Wednesday, March 24, 2010

Trying




I'm trying to get well enough to feel "normal sick" instead of wretched. Everything hurts. At least my orchid is thriving.

Monday, March 15, 2010

Hummingbird Visit



There is absolutely nothing to say about how miserable my body is. Day after day after day. *sigh*

So instead, I took a photo of one of the winged people that lives in the tree outside my front door. He buzzes me when I step out. He's a chipper fellow!

Saturday, March 6, 2010

Compassion, Suffering, and Courage

"Compassion literally means to feel with, to suffer with.Everyone is capable of compassion, and yet everyone tends to avoid it because it's uncomfortable. And the avoidance produces psychic numbing -- resistance to experiencing our pain for the world and other beings." ~Joanna Macy

The above quote was on Lama Surya Das's Face book page. It's very relevant to me because I have noticed something painful in the course of being chronically ill. People turn away from my life because it causes them to feel depressed. Seeing my illness causes them suffering.
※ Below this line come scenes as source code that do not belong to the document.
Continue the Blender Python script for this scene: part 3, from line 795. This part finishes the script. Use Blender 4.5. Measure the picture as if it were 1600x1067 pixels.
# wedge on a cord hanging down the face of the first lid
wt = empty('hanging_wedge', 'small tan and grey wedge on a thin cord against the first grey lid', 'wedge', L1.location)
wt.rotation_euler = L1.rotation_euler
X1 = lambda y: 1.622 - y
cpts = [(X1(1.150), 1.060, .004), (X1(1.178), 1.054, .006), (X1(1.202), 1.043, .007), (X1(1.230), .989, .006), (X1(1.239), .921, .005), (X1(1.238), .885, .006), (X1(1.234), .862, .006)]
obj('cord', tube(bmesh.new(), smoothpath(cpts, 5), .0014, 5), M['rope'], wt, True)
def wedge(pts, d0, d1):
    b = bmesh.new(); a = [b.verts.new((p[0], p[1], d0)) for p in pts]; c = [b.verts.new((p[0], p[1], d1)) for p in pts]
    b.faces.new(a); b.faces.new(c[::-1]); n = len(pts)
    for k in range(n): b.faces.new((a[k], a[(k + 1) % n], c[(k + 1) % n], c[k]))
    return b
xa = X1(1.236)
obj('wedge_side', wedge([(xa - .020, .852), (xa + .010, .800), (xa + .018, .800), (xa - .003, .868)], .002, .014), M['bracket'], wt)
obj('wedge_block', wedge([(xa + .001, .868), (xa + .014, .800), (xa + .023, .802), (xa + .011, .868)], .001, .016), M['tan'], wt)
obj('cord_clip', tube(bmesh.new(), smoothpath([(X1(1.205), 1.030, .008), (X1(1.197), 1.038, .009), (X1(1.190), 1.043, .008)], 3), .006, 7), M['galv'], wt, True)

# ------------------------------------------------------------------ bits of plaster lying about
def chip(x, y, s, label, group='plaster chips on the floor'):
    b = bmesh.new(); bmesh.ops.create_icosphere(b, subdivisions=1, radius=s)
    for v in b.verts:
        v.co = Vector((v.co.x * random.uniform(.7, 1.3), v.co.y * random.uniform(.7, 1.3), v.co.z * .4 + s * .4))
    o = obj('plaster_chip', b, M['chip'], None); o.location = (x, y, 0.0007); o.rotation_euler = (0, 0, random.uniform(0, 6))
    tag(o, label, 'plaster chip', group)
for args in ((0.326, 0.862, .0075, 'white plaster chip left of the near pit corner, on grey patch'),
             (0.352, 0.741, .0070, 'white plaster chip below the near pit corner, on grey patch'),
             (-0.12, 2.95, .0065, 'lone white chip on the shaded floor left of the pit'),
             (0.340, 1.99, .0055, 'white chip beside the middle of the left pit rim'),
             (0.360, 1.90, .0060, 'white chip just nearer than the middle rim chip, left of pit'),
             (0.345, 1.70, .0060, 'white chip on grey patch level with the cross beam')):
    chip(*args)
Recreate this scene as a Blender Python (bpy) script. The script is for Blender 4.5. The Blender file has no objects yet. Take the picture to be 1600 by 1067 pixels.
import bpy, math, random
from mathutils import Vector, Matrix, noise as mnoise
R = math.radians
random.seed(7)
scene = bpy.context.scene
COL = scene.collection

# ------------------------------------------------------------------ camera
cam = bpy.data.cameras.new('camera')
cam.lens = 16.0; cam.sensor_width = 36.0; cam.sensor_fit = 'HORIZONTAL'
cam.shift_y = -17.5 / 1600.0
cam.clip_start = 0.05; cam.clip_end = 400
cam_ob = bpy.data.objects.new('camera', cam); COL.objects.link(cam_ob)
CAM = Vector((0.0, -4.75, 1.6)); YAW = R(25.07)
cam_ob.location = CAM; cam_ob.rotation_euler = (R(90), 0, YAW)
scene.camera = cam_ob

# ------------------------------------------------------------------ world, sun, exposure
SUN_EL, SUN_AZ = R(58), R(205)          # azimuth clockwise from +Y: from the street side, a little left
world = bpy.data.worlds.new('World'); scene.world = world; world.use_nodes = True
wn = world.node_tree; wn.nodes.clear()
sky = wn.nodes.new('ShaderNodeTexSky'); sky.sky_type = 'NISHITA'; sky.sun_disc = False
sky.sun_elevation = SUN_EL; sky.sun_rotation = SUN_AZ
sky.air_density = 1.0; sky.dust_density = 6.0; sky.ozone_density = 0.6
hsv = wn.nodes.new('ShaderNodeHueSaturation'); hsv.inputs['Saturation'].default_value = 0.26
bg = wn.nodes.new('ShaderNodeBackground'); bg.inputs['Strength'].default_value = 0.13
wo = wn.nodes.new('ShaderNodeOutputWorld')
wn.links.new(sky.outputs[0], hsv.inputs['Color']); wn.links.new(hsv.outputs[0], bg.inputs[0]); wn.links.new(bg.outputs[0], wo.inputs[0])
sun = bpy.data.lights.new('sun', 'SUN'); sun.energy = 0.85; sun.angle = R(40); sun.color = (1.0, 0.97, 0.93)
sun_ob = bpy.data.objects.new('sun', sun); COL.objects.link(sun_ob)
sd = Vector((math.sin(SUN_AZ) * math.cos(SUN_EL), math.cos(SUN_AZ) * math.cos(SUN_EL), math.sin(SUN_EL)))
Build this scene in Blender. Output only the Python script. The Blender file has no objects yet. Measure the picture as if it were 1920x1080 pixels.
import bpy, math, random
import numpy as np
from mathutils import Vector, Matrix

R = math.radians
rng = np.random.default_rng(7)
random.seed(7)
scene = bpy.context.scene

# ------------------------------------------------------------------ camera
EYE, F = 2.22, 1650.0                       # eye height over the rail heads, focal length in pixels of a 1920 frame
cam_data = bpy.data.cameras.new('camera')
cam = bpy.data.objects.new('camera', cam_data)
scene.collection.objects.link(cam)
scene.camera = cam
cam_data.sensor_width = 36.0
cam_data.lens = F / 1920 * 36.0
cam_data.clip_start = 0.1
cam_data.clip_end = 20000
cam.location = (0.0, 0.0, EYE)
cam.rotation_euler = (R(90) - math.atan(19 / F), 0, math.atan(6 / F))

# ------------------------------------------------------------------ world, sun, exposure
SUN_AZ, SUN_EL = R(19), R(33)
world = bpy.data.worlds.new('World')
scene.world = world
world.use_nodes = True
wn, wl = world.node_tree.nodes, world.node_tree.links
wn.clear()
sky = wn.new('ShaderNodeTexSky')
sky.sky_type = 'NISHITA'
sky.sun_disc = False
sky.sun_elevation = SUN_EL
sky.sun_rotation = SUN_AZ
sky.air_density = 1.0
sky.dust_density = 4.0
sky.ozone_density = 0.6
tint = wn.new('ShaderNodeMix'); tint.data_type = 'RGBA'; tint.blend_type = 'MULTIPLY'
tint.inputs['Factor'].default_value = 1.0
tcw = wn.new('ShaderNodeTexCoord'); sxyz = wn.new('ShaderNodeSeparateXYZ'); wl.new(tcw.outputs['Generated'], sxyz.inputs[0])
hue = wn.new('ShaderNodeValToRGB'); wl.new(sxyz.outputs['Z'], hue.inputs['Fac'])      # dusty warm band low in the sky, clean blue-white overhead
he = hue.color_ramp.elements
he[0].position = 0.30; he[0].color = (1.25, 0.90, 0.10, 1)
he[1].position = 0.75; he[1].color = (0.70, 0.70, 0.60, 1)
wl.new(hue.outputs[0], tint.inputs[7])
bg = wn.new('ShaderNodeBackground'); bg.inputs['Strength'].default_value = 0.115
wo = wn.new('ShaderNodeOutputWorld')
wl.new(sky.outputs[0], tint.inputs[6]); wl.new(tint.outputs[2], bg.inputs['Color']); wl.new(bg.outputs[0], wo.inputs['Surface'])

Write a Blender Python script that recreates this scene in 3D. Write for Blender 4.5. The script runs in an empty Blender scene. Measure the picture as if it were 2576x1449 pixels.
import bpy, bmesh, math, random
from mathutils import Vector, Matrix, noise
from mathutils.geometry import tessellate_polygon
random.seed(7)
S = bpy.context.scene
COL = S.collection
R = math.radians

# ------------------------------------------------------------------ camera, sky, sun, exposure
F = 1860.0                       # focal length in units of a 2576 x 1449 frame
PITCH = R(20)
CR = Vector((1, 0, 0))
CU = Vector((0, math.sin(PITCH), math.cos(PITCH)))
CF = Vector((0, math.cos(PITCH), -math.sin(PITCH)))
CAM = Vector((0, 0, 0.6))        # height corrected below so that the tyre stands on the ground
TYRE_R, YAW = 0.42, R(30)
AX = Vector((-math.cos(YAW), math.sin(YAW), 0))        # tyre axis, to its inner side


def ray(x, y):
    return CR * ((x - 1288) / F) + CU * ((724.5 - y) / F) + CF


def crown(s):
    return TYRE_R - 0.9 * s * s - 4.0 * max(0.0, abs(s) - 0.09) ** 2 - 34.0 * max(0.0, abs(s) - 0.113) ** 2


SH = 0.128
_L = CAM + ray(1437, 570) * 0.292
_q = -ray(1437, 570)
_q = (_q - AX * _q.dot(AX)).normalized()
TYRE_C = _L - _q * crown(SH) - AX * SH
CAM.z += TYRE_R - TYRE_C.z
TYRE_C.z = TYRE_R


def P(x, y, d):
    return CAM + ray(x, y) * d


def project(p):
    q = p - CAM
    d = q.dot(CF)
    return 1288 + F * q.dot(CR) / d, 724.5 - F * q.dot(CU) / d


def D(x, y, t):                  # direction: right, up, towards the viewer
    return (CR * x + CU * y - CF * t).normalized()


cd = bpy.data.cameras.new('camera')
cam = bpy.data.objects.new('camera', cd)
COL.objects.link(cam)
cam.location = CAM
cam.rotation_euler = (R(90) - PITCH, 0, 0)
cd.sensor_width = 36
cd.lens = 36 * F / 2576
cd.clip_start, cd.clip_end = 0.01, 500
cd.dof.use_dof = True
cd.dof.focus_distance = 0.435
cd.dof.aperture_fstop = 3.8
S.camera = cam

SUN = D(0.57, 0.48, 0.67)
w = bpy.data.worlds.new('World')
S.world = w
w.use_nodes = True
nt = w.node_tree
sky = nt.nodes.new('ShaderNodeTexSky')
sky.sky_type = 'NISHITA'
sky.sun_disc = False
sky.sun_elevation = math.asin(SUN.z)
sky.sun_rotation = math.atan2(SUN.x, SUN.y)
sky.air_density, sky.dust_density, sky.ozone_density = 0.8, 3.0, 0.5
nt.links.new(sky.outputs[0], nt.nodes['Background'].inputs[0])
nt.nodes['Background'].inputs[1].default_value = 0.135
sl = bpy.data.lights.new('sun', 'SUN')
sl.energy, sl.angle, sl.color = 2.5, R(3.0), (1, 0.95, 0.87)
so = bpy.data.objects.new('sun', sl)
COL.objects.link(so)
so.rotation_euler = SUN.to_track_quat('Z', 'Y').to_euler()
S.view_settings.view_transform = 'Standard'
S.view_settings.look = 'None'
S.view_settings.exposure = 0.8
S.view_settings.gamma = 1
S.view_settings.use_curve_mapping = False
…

When I was caring for my terminally ill infant daughter (1993-1995), it was a rude awakening for me to see that people would rather not know her, because they considered it too painful to watch her life. Caring for my daughter Laryssa, loving her, meant accepting her exactly as she was without wishing her to be something else. Even some of the doctors in her life had problems with her condition, because they viewed her as a "non-viable life form" (their term). Anything but a human being. Everyday folk would say things like "Tsk tsk, what a waste." Seeing this, I vowed to consciously stay with suffering in others when the opportunity arose.

I once asked my precious lama, Lama  Gyatso "Why do they call this process enlightenment? It should be called endarkenment, because you can see everyone is suffering. You can't even walk on grass without killing a bug."

"Stay with this", he replied.

Even my beautiful compassionate Lama has died. He acquired hepatitis as a child in a refugee camp in India after escaping from Tibet. (He was a young boy and he witnessed most of his family being slaughtered.) I know he didn't turn away from witnessing suffering. I know he lived what he taught.

I pray I am brave enough to live what he taught.